Why Product Designers Are Feeling Overwhelmed (Especially in Australia Right Now)
A few years back, being a product designer felt like a craft. You had the space to explore, refine, test, and iterate. Today? Most of us are running on fumes.
When I catch up with other designers in Sydney or Melbourne, the same theme keeps popping up: we’re overwhelmed. And not in the “busy but thriving” kind of way, more in the “coffee is my coping strategy” kind of way.
So what’s going on? Why are so many product designers in Australia feeling the weight more than ever before?
1. The Australian Market is Asking Us to Do More With Less
In the last 12–18 months, tech layoffs and restructuring haven’t spared our market. Startups have tightened their belts. Big banks and telcos are slashing costs. Even government projects (once considered stable design gigs) are under pressure.
As a result, design teams are smaller, but the expectations are bigger. One week you’re mapping complex user flows for a critical platform, the next you’re asked to whip up a marketing microsite “just because you’re good at Figma.”
We’re spread across strategy, research, UI, accessibility, and delivery, often without clear boundaries. That “full-stack designer” myth we used to laugh at? It’s now the default job description.
2. The Pace of Delivery Has Outrun the Space for Design
I see this daily in projects tied to large-scale digital transformations: PI planning cycles, fortnightly sprints, and Jira boards that resemble conveyor belts more than collaborative tools.
The pressure to ship quickly is relentless. “Good enough” often trumps “great.” And while we can adapt (we’re designers, after all), the mental load of constantly compromising can erode the craft we came into this industry for.
It’s not just the hours—it’s the context switching. By 11am, you’ve already jumped from a customer journey workshop to a Jira refinement, to a dev stand-up where you’re defending a spacing decision. That fragmentation leaves very little room for deep thinking.
3. The Tools and Metrics Trap
Ironically, we’re drowning in tools that were meant to save us.

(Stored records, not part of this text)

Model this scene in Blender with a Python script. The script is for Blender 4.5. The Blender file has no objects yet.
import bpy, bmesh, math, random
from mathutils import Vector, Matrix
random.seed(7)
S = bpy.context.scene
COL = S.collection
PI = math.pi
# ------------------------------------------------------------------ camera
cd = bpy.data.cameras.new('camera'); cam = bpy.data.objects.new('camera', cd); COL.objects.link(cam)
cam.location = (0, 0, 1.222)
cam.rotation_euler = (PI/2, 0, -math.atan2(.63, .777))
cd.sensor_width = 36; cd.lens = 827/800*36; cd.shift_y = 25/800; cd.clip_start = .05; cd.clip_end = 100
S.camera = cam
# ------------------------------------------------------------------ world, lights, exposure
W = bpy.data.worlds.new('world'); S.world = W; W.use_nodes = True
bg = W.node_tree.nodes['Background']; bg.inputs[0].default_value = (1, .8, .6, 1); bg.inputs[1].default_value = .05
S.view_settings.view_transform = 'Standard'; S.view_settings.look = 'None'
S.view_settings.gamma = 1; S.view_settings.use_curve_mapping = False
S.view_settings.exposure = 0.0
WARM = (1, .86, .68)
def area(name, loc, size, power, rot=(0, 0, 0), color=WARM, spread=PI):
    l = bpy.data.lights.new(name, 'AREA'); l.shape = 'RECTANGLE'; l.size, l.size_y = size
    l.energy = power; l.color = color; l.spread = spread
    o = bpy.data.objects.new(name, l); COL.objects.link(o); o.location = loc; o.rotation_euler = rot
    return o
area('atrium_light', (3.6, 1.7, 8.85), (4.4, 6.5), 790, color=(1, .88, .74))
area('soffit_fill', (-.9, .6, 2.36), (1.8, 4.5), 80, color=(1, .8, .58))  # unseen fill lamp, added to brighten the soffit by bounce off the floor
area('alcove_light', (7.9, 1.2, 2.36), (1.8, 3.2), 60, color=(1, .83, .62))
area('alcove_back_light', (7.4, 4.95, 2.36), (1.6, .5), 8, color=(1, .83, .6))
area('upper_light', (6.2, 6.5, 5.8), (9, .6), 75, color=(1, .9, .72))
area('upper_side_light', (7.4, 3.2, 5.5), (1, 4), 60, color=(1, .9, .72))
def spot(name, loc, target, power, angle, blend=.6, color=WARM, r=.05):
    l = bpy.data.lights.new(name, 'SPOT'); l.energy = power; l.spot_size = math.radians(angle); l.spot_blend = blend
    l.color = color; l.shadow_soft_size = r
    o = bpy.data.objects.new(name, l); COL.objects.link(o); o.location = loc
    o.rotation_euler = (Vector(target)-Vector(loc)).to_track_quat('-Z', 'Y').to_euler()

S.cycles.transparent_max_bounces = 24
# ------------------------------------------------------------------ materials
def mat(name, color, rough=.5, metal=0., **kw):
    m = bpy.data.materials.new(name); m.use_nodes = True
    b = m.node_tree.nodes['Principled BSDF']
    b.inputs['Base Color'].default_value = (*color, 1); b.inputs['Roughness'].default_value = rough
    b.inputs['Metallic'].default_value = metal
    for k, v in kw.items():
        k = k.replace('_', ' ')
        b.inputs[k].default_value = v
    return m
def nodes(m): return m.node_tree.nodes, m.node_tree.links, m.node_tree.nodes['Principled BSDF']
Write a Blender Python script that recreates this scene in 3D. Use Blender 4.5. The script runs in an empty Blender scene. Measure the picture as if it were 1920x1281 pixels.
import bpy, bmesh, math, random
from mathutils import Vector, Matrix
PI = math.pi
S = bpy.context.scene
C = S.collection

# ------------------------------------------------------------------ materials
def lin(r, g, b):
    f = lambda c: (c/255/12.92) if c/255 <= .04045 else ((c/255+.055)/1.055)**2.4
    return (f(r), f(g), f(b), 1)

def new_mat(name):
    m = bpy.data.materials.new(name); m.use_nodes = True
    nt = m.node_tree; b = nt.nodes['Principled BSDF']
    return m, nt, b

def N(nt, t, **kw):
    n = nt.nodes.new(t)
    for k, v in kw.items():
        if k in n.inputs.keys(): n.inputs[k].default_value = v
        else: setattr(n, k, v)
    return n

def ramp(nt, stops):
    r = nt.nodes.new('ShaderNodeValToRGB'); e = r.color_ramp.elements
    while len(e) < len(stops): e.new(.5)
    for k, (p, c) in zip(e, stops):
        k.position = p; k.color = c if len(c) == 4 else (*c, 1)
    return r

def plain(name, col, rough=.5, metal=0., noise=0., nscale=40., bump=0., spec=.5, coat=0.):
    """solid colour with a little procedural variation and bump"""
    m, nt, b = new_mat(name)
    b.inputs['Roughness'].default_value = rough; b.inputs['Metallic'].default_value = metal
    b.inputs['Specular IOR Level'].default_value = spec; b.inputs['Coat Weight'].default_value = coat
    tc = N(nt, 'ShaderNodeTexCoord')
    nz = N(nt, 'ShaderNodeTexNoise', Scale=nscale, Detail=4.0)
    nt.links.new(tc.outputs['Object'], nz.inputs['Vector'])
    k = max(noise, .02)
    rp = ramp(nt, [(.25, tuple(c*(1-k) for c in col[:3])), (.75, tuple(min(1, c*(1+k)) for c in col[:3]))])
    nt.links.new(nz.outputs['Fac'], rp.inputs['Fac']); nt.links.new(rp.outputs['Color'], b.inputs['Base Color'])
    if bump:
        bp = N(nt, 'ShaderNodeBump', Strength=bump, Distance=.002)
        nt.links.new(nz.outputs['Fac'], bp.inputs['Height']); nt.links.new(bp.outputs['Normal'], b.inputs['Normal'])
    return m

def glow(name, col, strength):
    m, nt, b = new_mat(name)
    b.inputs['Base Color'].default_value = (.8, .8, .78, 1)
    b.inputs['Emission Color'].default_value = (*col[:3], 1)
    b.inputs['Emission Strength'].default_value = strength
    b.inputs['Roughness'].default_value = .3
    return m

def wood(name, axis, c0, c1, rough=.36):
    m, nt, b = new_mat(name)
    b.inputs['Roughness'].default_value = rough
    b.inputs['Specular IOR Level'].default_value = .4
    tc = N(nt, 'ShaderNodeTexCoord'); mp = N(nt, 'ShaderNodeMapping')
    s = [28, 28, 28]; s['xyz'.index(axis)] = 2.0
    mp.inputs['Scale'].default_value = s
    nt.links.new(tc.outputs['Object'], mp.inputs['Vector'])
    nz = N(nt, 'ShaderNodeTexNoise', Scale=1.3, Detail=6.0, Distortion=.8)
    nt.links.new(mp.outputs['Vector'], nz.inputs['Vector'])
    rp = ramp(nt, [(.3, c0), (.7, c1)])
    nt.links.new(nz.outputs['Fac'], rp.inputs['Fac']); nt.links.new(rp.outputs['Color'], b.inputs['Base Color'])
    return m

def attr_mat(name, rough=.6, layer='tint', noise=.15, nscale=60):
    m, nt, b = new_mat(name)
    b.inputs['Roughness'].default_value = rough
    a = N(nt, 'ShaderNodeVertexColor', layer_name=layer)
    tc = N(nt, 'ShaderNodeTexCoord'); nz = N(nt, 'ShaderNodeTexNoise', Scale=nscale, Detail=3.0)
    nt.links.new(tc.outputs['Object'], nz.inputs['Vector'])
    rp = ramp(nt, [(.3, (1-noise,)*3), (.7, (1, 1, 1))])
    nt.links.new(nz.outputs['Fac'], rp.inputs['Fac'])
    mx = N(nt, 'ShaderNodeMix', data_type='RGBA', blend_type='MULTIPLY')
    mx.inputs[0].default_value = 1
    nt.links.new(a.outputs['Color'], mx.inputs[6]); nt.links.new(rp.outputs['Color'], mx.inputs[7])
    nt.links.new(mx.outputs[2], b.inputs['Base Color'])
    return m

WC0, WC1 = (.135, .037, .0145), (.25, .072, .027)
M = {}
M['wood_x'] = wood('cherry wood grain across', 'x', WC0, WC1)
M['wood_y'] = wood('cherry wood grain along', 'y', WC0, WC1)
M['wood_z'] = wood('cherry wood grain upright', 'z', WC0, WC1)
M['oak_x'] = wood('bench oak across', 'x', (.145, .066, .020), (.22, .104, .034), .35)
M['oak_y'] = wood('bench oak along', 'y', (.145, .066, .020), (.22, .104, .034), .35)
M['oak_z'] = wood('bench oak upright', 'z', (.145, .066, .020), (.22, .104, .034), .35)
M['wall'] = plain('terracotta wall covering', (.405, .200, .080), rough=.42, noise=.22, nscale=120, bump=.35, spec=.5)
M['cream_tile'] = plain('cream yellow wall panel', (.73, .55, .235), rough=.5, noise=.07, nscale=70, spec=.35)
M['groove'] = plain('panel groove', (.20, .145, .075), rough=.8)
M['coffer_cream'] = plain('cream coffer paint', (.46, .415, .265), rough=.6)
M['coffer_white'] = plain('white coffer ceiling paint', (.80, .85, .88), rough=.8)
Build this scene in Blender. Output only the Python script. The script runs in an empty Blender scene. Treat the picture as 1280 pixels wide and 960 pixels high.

Between Figma, Miro, Jira, Confluence, Notion, and whatever flavour of analytics dashboard the business is trialling this quarter, designers in Australia spend as much time “curating artefacts” as actually solving user problems.
And then there’s the obsession with metrics. Don’t get me wrong, data matters. But when your worth as a designer is measured only by speed to market, DAUs, or how many Jira tickets you’ve “unblocked,” it strips away the nuance of design. Craft becomes commoditised.
4. The Unspoken Weight: Expectation vs. Reality
Australia has a relatively small but tight design community. Many of us came into this space inspired by global case studies, dreaming of working on world-class products. But the reality here often looks like re-skinning legacy systems, uplifting clunky portals, or wrangling enterprise software that predates your career.
That dissonance, between what we expected design to be and what it often is—creates its own kind of burnout.
So, Where Do We Go From Here?
Here’s the thing: I don’t think overwhelm is permanent. But it is a signal.
It’s telling us that our ways of working need to evolve. That product design in Australia can’t just be about delivery; it has to be about creating the conditions for design to thrive. That means:
- Leaders backing craft, not just output (design reviews that aren’t treated as speed bumps).
- Companies are resourcing properly (instead of one designer across three squads).
- Designers setting boundaries (saying no to becoming default “Figma monkeys”).
- The community speaking up (because when we normalise overwhelm, it becomes invisible).
If you’re a product designer feeling this right now: you’re not alone. I’m in the thick of it too. But maybe, if we start calling it out, we can shift from overwhelm to something healthier: balance, craft, and actually enjoying the work we signed up for.
Your turn: What’s overwhelming you most right now? And what’s one thing that could make your design life lighter?